A political squabble has broken out over housing numbers after the IW Council’s Conservative councillor group released a new ‘plan’ for housing, calling for the Alliance-led administration to use a housing company they set up in 2019 to deliver new affordable homes to rent to homeless Islanders.
Despite the council voting to borrow £40 million in February last year, just five homes were built last year.
Tory leader Cllr Joe Robertson said: “After nearly two years of promising to deliver affordable homes, the council’s own housing company remains dormant with a single director, no staff and no business plan. If the Alliance cannot produce a viable business plan, then it should come clean and say so.”
However, the claims were quickly contested by Labour Cllr. Richard Quigley who said it was the Tories’ own budget amendment that had prevented new housing being built because they had moved £500,000 out of the company to plant trees, meaning it would have made a loss in the first year if it traded; something the government would not permit. He said: “Far from having a plan, the Tories have guaranteed that no development will take place. They have put politics before the people of the Island, yet again.”
The war of words escalated when deputy leader of the council, Cllr Ian Stephens weighed in, saying that the company registered in 2019 was left dormant by the Tories with only a single council employee as a director and is “not robust enough” to handle public funds to build housing. He accused the Tories of trying to make political capital over the issue, adding: “In 2021, we inherited a disorganised housing service split over four departments in areas where a cohesive and effective service was ‘difficult’, all of which had been ignored over the four years of the previous Conservative administration.”
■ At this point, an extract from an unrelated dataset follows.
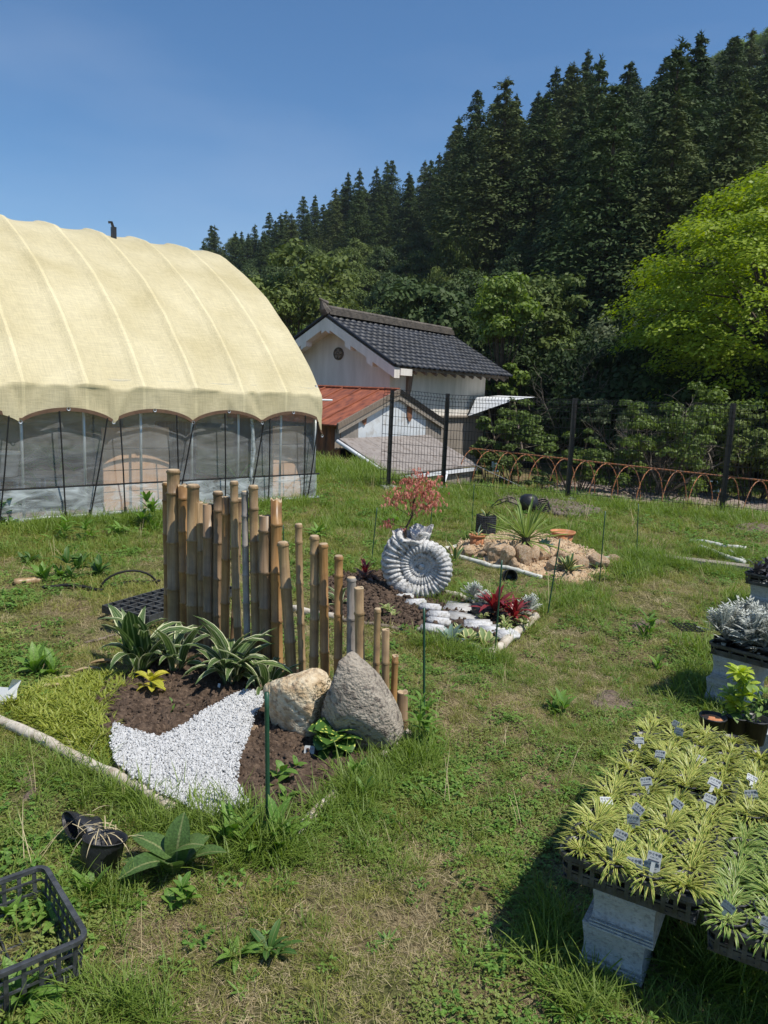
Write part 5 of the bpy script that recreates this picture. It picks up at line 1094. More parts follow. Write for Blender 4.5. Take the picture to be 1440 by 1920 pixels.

Figures released by the politically neutral House of Commons Library show that over the previous 11 years a total only 665 rental homes had been built, an average of just 60 a year. The list of people on the council’s housing register, that is people already living on the Island with an Island connection, currently stands at over 2,500.
A spokesman from the Isle of Wight Council said that the council had set a legal budget for the year 2022/23 and that the Conservative budget amendment had reduced the likelihood that the council would have been able to borrow money to deliver affordable housing schemes, but would not have prevented it.